The section makes arrest of a person with intent to place him in a state of peonage a separate and independent offense. It penalizes "whoever holds, arrests, returns, or causes to be held, arrested, or returned . . . any person to a condition of peonage." The language is inartistic. The appropriate qualifying preposition for the word "holds" is "in." An accurate qualifying phrase for the *529 verb "arrests" would be "to place in or return to" peonage. But the compactness of phrasing and the lack of strict grammatical construction does not obscure the intent of the Act. Years ago this Court indicated that the disjunctive phrasing imports that each of the acts, — holding, arresting, or returning, — may be the subject of indictment and punishment.[6] We think that view is sound apart from any consideration of the legislative history of the enactment. But when viewed in its setting no doubt of the purpose of the statute remains.

The Act of 1867 was passed as the result of agitation in Congress for further legislation because of the use of federal troops to arrest persons who had escaped from a condition of peonage.[7] The first section abolished and prohibited peonage and made certain practices in connection therewith criminal. The second section imposed a duty on all in the military and civil service to aid in the enforcement of the first, and provided that if any officer or other person in the military service should offend against the Act's provisions he should, upon conviction by a court martial, be dishonorably dismissed from the service.[8] It is plain that arrest for the purpose of placing a person in or returning him to a condition of peonage was one of the evils to be suppressed.

The appellee invokes the rule that criminal laws are to be strictly construed and defendants are not to be convicted under statutes too vague to apprise the citizen of the nature of the offense. That principle, however, *530 does not require distortion or nullification of the evident meaning and purpose of the legislation.[9]

The judgment is

Reversed.

MR. JUSTICE MURPHY, dissenting:

We are dealing here with a criminal statute, the penalties of which circumscribe personal freedom. Before we sanction the imposition of such penalties no doubts should exist as to the statutory proscription of the acts in question.
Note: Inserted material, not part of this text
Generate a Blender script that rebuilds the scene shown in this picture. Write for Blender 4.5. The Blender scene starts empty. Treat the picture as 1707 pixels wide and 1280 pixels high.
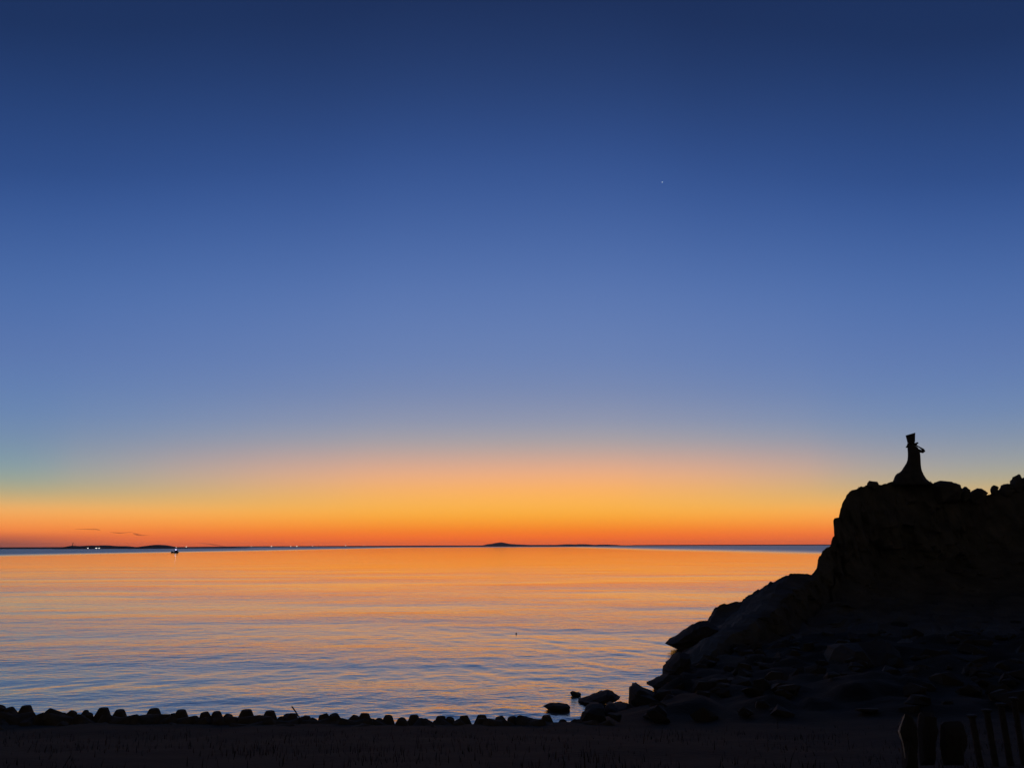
import bpy, bmesh, math, random
import numpy as np
from mathutils import Vector, Matrix, Euler

random.seed(7)
rng = np.random.RandomState(11)
scene = bpy.context.scene
COL = scene.collection

# ------------------------------------------------------------------ camera
CAM_H = 10.0
PITCH = math.radians(11.85)
ROLL = math.radians(0.19)
FPX = 1282.0                       # focal length in photo pixels (photo 1707 x 1280)
F = Vector((0, math.cos(PITCH), math.sin(PITCH)))
U0 = Vector((0, -math.sin(PITCH), math.cos(PITCH)))
R0 = Vector((1, 0, 0))
RT = math.cos(ROLL) * R0 - math.sin(ROLL) * U0
UP = math.cos(ROLL) * U0 + math.sin(ROLL) * R0
cam_d = bpy.data.cameras.new('camera')
cam = bpy.data.objects.new('camera', cam_d)
COL.objects.link(cam)
cam.matrix_world = Matrix(((RT.x, UP.x, -F.x, 0), (RT.y, UP.y, -F.y, 0),
                           (RT.z, UP.z, -F.z, CAM_H), (0, 0, 0, 1)))
cam_d.sensor_width = 36.0
cam_d.lens = 36.0 * FPX / 1707.0
cam_d.clip_start = 0.1
cam_d.clip_end = 60000
scene.camera = cam

# ------------------------------------------------------------------ sky
def lin(c):
    c = c / 255.0
    return c / 12.92 if c <= 0.04045 else ((c + 0.055) / 1.055) ** 2.4
def rgb(r, g, b):
    return (lin(r), lin(g), lin(b), 1.0)

world = bpy.data.worlds.new('World')
scene.world = world
world.use_nodes = True
wn, wl = world.node_tree.nodes, world.node_tree.links
wn.clear()
def N(tree, kind, **kw):
    n = tree.nodes.new(kind)
    for k, v in kw.items():
        setattr(n, k, v)
    return n
def M(tree, op, a, b=None, c=None, clamp=False):
    n = tree.nodes.new('ShaderNodeMath'); n.operation = op; n.use_clamp = clamp
    for i, v in enumerate((a, b, c)):
        if v is None: continue
        if isinstance(v, (int, float)): n.inputs[i].default_value = v
        else: tree.links.new(v, n.inputs[i])
    return n.outputs[0]
wt = world.node_tree
tc = N(wt, 'ShaderNodeTexCoord')
sep = N(wt, 'ShaderNodeSeparateXYZ'); wl.new(tc.outputs['Generated'], sep.inputs[0])
elev = M(wt, 'DIVIDE', M(wt, 'ARCSINE', sep.outputs['Z']), math.pi / 180)            # degrees
az = M(wt, 'DIVIDE', M(wt, 'ARCTAN2', sep.outputs['X'], sep.outputs['Y']), math.pi / 180)  # degrees from west
# the glow reaches lower away from the place where the sun went down
azr = N(wt, 'ShaderNodeFloatCurve')
azc = azr.mapping.curves[0]
AZ_PTS = [(-180, .40), (-110, .45), (-70, .62), (-45, .77), (-34, .83), (-17, .94), (0, 1.0), (17, .93), (34, .81), (45, .76), (70, .62), (110, .45), (180, .40)]
while len(azc.points) < len(AZ_PTS): azc.points.new(.5, .5)
for p, (a, v) in zip(azc.points, AZ_PTS):
    p.location = ((a + 180) / 360, v); p.handle_type = 'AUTO'
azr.mapping.update()
wl.new(M(wt, 'DIVIDE', M(wt, 'ADD', az, 180), 360), azr.inputs['Value'])
glow = azr.outputs['Value']
# the blue of the upper sky deepens away from the sunset point; the horizon glow is handled below
low = M(wt, 'DIVIDE', M(wt, 'SUBTRACT', elev, 4.0), 10.0, clamp=True)
fac = M(wt, 'ADD', M(wt, 'MULTIPLY', M(wt, 'SUBTRACT', M(wt, 'DIVIDE', 1.0, glow), 1.0), low), 1.0)
e2 = M(wt, 'MULTIPLY', M(wt, 'MAXIMUM', elev, 0.0), fac)
pos = M(wt, 'POWER', M(wt, 'DIVIDE', e2, 90.0), 0.5)
ramp = N(wt, 'ShaderNodeValToRGB')
ramp.color_ramp.interpolation = 'B_SPLINE'
SKY = [(0.0, 246, 104, 46), (0.5, 252, 112, 44), (1.1, 250, 130, 42), (1.9, 252, 166, 54), (2.8, 254, 182, 76),
       (4.0, 253, 179, 100), (5.1, 240, 175, 130), (6.3, 206, 168, 150), (7.6, 168, 162, 165), (9.1, 144, 151, 175),
       (11.4, 119, 137, 178), (14, 107, 131, 181), (18.5, 90, 119, 177), (23, 71, 102, 163), (28, 52, 82, 143),
       (33, 40, 64, 114), (38.5, 29, 48, 90), (48, 21, 37, 73), (90, 15, 26, 54)]
els = ramp.color_ramp.elements
while len(els) < len(SKY): els.new(0.5)
for el, s in zip(els, SKY):
    el.position = math.sqrt(s[0] / 90.0)
    el.color = rgb(*s[1:])
wl.new(pos, ramp.inputs[0])
# away from the sunset point the glow is lower and goes through grey-green instead of pink
ramp2 = N(wt, 'ShaderNodeValToRGB'); ramp2.color_ramp.interpolation = 'B_SPLINE'
SKY2 = [(0.0, 214, 100, 66), (0.6, 240, 118, 66), (1.1, 250, 142, 70), (1.7, 252, 164, 84), (2.3, 246, 178, 102), (2.8, 218, 178, 118),
        (3.4, 184, 173, 134), (4.1, 156, 168, 153), (5.1, 135, 160, 168), (6.3, 124, 150, 173), (7.6, 116, 142, 177), (9.0, 108, 137, 180),
        (11.5, 98, 128, 180), (14.5, 92, 120, 176), (18.5, 80, 113, 173), (23, 65, 98, 160), (28, 48, 80, 142), (38.5, 28, 49, 92), (90, 15, 26, 54)]
els2 = ramp2.color_ramp.elements
while len(els2) < len(SKY2): els2.new(0.5)
for el, q in zip(els2, SKY2):
    el.position = math.sqrt(q[0] / 90.0); el.color = rgb(*q[1:])
wl.new(pos, ramp2.inputs[0])
wc = N(wt, 'ShaderNodeFloatCurve'); wcc = wc.mapping.curves[0]
W_PTS = [(-180, 1), (-60, 1), (-36, 1), (-30, .86), (-22, .56), (-14, .25), (-5, .04), (3, 0), (10, .10), (20, .42), (34, .84), (60, .92), (110, 1), (180, 1)]
while len(wcc.points) < len(W_PTS): wcc.points.new(.5, .5)
for p, (a, v) in zip(wcc.points, W_PTS):
    p.location = ((a + 180) / 360, v); p.handle_type = 'AUTO_CLAMPED'
wc.mapping.update()
wl.new(M(wt, 'DIVIDE', M(wt, 'ADD', az, 180), 360), wc.inputs['Value'])
mix2 = N(wt, 'ShaderNodeMix'); mix2.data_type = 'RGBA'
wl.new(wc.outputs[0], mix2.inputs[0]); wl.new(ramp.outputs[0], mix2.inputs[6]); wl.new(ramp2.outputs[0], mix2.inputs[7])
# dusk: the eastern half of the sky is several times dimmer than the afterglow
dim = N(wt, 'ShaderNodeMapRange', interpolation_type='SMOOTHSTEP')
wl.new(M(wt, 'ABSOLUTE', az), dim.inputs['Value'])
dim.inputs['From Min'].default_value = 20; dim.inputs['From Max'].default_value = 150
dim.inputs['To Min'].default_value = 1.0; dim.inputs['To Max'].default_value = 0.16
dimz = N(wt, 'ShaderNodeMapRange', interpolation_type='SMOOTHSTEP')   # no azimuth left at the zenith
wl.new(elev, dimz.inputs['Value'])
dimz.inputs['From Min'].default_value = 40; dimz.inputs['From Max'].default_value = 85
mixd = N(wt, 'ShaderNodeMix'); mixd.data_type = 'FLOAT'
wl.new(dimz.outputs[0], mixd.inputs[0]); wl.new(dim.outputs[0], mixd.inputs[2]); mixd.inputs[3].default_value = .6
# low bank of dusky murk towards the south-west horizon (left)
murk_a = N(wt, 'ShaderNodeMapRange', interpolation_type='SMOOTHSTEP')
wl.new(az, murk_a.inputs['Value'])
murk_a.inputs['From Min'].default_value = -24; murk_a.inputs['From Max'].default_value = -36
murk_e = N(wt, 'ShaderNodeMapRange', interpolation_type='SMOOTHSTEP')
wl.new(elev, murk_e.inputs['Value'])
murk_e.inputs['From Min'].default_value = 1.1; murk_e.inputs['From Max'].default_value = 0.1
murk = M(wt, 'MULTIPLY', M(wt, 'MULTIPLY', murk_a.outputs[0], murk_e.outputs[0]), 0.85)
mixm = N(wt, 'ShaderNodeMix'); mixm.data_type = 'RGBA'
wl.new(murk, mixm.inputs[0]); wl.new(mix2.outputs[2], mixm.inputs[6]); mixm.inputs[7].default_value = rgb(140, 84, 78)
sc = N(wt, 'ShaderNodeVectorMath', operation='SCALE')
wl.new(mixm.outputs[2], sc.inputs[0]); wl.new(mixd.outputs[0], sc.inputs[3])
east = N(wt, 'ShaderNodeMapRange', interpolation_type='SMOOTHSTEP')
wl.new(M(wt, 'ABSOLUTE', az), east.inputs['Value']); east.inputs['From Min'].default_value = 50; east.inputs['From Max'].default_value = 140
eastz = N(wt, 'ShaderNodeMapRange', interpolation_type='SMOOTHSTEP')
wl.new(elev, eastz.inputs['Value']); eastz.inputs['From Min'].default_value = 60; eastz.inputs['From Max'].default_value = 12
mixe = N(wt, 'ShaderNodeMix'); mixe.data_type = 'RGBA'
wl.new(M(wt, 'MULTIPLY', M(wt, 'MULTIPLY', east.outputs[0], eastz.outputs[0]), .8), mixe.inputs[0])
wl.new(sc.outputs[0], mixe.inputs[6]); mixe.inputs[7].default_value = rgb(92, 86, 80)
bg = N(wt, 'ShaderNodeBackground'); wl.new(mixe.outputs[2], bg.inputs[0]); bg.inputs[1].default_value = 1.0
wo = N(wt, 'ShaderNodeOutputWorld'); wl.new(bg.outputs[0], wo.inputs[0])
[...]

Otherwise individuals are punished without having been adequately warned as to those actions which subjected them to liability.

It is doubtful whether an arrest not followed by actual peonage clearly and unmistakably falls within the prohibition of § 269 of the Criminal Code. The court below, at least, felt that the statute did not cover such a situation. Other judges have expressed similar doubts. United States v. Eberhart, 127 F. 252; dissenting opinion in Taylor v. United States, 244 F. 321, 332, 333. And in order to reach the opposite conclusion, this Court labels the statutory language as "inartistic" and as lacking in "strict grammatical construction." It then proceeds to rewrite the statute, in conformity with what it conceives to have been the original intention of Congress, so as to penalize "whoever . . . arrests . . . any person for the purpose of placing him in a condition of peonage." I cannot assent to this judicial revision of a criminal law. Congress alone has power to amend or clarify the criminal sanctions of a statute.

Apologia for inadequate legislative draftsmanship and reliance on the admitted evils of peonage cannot replace the right of each individual to a fair warning from Congress as to those actions for which penalties are inflicted. *531 Punishment without clear legislative authority might conceivably contain more potential seeds of oppression than the arrest of a person "to a condition of peonage."

NOTES

[1] 50 F. Supp. 607.

[2] Pursuant to the Criminal Appeals Act, 18 U.S.C. § 682.

[3] 18 U.S.C. § 444.

[4] 14 Stat. 546.

[5] Clyatt v. United States, 197 U.S. 207, 218; Bailey v. Alabama, 219 U.S. 219, 241; United States v. Reynolds, 235 U.S. 133; Taylor v. Georgia, 315 U.S. 25.

[6] Clyatt v. United States, supra, 218, 219.

[7] Cong. Globe, 39th Cong., 2d Sess., Vol. 74, Pt. 1, pp. 239-241. Ibid. Vol. 76, Pt. 3. p. 1571. Senate Report No. 156, 39th Cong., 2d Sess., pp. 325, 326.

[8] This section became § 5527 of the Revised Statutes and was repealed and reenacted in part by § 270 of the Criminal Code. See 18 U.S.C. § 445.

[9] Gooch v. United States, 297 U.S. 124, 128; United States v. Giles, 300 U.S. 41, 48; United States v. Raynor, 302 U.S. 540, 552.